Strategic trade implications of the MFN tariff revisions
The MFN revisions signal a broader shift in Vietnam’s trade policy strategy. By offering duty reductions for high-demand imports, the country supports lower input costs for domestic industries and enhances bilateral ties with key partners like the US. This may also reduce price pressures on consumers and support macroeconomic stability.
The tariff realignment is part of Vietnam’s response to shifting global dynamics, including supply chain realignments, competitive sourcing, and regulatory reforms in major trade economies. The adjustments are also intended to complement Vietnam’s ongoing efforts to attract FDI in sectors such as food processing, automobile manufacturing, and renewable energy.

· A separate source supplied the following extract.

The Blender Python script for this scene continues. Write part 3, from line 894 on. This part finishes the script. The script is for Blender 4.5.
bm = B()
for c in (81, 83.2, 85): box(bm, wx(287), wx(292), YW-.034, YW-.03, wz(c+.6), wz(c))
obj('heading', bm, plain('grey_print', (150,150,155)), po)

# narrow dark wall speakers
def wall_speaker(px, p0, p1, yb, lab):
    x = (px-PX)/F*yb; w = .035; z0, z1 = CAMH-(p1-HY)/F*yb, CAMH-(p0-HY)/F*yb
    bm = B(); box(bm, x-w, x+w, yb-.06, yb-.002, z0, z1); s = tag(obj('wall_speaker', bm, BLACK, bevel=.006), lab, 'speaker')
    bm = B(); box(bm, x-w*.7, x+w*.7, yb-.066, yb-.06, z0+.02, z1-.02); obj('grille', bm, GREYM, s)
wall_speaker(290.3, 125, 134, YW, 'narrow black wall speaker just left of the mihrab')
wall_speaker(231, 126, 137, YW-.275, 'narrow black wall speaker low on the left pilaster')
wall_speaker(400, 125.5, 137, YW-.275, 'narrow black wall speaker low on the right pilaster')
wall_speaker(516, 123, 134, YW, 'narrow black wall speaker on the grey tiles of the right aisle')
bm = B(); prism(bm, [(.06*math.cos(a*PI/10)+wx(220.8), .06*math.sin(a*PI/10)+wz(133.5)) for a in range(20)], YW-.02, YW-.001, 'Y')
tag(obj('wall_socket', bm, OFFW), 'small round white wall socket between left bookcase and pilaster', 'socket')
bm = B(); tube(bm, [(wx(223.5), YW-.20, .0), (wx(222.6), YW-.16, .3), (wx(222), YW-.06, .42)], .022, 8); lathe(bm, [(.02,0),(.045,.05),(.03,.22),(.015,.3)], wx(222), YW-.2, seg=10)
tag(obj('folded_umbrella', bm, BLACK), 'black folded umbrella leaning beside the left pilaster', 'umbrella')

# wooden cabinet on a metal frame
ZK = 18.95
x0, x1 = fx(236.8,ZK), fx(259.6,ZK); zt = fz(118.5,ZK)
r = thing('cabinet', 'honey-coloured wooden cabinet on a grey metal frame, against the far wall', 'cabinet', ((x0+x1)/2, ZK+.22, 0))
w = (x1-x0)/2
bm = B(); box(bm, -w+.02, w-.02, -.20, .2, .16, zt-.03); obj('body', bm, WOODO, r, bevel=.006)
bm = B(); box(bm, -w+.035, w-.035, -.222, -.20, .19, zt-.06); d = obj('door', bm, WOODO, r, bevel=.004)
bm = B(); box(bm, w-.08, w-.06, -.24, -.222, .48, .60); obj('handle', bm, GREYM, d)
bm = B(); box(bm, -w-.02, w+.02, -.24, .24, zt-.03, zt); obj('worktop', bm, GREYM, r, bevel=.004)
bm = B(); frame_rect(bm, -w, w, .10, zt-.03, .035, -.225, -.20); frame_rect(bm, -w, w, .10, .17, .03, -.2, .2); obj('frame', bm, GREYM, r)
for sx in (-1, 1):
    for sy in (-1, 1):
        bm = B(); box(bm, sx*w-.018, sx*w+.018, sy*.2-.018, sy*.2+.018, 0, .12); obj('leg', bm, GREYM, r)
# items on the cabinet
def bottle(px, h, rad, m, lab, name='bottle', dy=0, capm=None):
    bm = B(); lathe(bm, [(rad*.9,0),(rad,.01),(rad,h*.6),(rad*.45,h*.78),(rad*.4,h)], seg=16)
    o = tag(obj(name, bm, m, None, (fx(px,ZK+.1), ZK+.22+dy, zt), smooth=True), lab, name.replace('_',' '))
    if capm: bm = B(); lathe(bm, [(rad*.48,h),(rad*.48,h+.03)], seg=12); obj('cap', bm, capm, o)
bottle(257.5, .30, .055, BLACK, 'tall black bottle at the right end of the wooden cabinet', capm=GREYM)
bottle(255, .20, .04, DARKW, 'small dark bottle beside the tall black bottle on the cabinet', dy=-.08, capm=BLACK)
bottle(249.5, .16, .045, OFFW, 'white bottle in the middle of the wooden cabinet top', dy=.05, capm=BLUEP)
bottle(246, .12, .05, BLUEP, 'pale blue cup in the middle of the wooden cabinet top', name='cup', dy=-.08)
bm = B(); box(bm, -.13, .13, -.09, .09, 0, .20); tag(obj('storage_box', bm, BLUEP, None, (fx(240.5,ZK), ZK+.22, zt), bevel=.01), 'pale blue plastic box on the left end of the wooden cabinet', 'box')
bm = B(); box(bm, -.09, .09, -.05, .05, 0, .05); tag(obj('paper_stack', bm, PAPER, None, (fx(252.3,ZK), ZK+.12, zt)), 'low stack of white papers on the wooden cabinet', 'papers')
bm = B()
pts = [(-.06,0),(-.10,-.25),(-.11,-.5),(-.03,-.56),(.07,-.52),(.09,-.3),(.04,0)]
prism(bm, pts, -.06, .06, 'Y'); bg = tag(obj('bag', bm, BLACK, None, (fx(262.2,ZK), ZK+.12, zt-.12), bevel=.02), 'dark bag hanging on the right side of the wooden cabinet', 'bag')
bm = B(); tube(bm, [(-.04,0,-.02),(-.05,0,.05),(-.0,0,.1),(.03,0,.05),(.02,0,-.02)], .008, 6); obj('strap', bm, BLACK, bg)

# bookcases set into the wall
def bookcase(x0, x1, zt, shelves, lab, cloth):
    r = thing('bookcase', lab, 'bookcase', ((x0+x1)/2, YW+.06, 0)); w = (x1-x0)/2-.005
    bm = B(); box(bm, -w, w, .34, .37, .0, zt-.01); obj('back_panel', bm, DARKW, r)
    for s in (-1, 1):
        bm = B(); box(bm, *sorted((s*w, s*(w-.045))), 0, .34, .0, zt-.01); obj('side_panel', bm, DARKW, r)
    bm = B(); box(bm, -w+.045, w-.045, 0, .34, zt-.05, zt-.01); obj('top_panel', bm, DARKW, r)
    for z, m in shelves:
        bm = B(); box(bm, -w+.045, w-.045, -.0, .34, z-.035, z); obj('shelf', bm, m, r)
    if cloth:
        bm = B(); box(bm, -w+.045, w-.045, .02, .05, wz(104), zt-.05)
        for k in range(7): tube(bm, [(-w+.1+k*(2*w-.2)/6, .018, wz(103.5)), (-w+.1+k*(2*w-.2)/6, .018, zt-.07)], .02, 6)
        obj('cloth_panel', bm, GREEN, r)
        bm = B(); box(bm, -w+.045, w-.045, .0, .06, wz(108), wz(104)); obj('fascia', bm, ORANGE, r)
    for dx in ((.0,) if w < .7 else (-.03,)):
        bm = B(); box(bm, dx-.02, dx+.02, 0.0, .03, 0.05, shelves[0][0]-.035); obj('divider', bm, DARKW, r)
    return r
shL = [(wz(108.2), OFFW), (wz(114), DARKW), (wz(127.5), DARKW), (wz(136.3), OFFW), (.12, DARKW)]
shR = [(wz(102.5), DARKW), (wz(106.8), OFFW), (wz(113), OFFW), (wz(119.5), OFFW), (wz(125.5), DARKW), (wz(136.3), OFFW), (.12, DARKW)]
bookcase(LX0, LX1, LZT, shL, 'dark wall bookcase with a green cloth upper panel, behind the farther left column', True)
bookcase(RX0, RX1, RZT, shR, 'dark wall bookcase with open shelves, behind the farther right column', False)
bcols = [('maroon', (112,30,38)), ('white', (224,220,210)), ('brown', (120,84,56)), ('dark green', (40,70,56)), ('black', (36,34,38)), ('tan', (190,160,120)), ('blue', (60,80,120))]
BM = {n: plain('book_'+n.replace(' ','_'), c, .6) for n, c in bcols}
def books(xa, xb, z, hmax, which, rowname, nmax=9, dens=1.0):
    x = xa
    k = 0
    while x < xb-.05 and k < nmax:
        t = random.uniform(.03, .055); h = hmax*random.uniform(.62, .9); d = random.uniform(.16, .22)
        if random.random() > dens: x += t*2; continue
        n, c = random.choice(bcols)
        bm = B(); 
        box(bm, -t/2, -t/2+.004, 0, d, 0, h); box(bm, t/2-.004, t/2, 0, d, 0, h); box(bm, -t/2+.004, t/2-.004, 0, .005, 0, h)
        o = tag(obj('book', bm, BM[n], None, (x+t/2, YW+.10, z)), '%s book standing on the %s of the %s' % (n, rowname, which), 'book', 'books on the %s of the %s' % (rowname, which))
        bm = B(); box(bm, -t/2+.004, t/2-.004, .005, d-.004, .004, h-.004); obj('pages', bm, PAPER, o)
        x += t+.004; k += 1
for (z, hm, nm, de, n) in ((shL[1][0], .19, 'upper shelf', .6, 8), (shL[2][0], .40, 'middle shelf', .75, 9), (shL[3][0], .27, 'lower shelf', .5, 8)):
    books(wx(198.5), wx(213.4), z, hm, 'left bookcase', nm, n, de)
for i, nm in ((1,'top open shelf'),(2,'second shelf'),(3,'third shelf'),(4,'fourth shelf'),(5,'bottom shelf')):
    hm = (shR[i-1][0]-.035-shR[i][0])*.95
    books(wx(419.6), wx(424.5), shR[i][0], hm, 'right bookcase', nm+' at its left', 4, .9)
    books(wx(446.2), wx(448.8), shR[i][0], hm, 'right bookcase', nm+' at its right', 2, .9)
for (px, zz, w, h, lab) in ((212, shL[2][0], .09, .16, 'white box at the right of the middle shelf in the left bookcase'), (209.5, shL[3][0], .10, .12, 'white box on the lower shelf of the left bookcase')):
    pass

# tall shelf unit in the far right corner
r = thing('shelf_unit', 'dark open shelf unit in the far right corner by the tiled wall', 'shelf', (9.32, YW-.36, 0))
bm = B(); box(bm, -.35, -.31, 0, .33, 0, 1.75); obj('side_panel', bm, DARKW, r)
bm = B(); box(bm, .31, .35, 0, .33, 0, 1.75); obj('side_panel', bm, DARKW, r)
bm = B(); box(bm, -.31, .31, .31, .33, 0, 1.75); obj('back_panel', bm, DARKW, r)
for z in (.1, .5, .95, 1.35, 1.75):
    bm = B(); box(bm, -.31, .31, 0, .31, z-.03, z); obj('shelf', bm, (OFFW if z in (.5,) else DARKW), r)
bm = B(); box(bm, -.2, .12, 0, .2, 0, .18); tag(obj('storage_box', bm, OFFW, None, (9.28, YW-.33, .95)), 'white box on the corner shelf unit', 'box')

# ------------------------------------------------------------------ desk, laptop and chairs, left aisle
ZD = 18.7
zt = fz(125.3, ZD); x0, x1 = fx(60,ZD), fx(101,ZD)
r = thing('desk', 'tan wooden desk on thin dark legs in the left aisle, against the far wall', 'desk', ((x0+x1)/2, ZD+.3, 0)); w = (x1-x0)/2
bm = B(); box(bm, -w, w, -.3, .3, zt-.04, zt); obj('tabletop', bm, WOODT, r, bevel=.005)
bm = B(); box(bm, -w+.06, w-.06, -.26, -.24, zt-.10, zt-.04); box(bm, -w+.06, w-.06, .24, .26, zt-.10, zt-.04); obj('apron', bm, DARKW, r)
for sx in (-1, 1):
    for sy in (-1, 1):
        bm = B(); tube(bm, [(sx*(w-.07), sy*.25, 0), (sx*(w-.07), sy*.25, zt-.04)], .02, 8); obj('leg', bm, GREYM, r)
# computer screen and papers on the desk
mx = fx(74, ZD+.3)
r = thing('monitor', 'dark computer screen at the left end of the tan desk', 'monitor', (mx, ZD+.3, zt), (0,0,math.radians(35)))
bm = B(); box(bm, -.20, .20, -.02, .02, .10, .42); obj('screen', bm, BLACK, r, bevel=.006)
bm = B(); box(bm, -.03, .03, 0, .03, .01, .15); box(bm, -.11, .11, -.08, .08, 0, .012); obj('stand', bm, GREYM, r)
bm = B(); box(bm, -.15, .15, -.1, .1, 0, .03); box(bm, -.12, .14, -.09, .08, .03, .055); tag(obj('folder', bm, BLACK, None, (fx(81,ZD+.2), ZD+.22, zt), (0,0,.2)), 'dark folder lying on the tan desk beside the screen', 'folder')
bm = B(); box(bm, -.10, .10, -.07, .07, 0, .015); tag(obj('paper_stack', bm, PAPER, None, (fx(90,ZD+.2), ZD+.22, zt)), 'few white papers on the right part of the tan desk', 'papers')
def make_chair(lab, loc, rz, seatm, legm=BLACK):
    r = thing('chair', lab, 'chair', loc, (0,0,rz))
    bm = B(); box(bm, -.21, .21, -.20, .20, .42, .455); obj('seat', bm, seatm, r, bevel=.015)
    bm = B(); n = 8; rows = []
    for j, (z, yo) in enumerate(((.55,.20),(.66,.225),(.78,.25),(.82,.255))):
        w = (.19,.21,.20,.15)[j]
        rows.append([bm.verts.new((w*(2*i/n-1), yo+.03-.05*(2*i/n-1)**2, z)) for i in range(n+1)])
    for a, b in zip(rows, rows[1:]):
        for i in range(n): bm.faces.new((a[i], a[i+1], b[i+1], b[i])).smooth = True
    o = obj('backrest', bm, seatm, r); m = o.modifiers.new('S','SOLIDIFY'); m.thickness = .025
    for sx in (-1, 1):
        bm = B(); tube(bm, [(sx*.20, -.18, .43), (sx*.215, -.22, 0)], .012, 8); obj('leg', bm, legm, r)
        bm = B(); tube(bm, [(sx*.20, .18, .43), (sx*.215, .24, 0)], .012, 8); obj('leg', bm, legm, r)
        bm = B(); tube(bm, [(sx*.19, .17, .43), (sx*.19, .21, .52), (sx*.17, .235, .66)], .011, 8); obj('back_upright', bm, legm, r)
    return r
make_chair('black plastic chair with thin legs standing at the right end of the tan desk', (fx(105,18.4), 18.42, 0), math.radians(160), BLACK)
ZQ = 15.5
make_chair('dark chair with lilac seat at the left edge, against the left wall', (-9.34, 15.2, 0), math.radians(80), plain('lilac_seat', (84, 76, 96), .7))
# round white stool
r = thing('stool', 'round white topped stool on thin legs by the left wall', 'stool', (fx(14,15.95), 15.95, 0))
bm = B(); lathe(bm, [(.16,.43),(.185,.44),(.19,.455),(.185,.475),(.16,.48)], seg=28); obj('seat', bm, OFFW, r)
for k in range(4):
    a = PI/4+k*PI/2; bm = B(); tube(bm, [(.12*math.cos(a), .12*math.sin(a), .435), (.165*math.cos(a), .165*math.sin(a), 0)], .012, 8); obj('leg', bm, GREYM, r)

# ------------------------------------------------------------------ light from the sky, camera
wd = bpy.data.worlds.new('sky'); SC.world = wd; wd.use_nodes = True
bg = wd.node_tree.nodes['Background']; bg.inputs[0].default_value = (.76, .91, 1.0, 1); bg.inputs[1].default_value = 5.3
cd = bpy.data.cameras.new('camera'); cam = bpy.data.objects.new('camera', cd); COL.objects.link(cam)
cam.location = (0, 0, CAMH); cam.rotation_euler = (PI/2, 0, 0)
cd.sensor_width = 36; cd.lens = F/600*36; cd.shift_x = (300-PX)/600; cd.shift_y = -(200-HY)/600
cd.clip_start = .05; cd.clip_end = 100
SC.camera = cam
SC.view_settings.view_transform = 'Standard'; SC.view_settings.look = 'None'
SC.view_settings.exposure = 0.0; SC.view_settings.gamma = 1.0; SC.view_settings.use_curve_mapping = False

Also read: Opportunities Amid Tariff Risks: Vietnam Aims for Trade Balance with the US
In brief
Vietnam’s adoption of Decree 73 reflects a strategic recalibration of MFN import duties, balancing economic need with geopolitical relationships. The tax rate reductions are expected to improve trade flows, enhance industrial competitiveness, and align tariff policy with the realities of global supply chains.
As these rates take effect from March 31, 2025, importers and investors are advised to review their sourcing strategies, customs classifications, and compliance frameworks to take full advantage of the revised tariff landscape.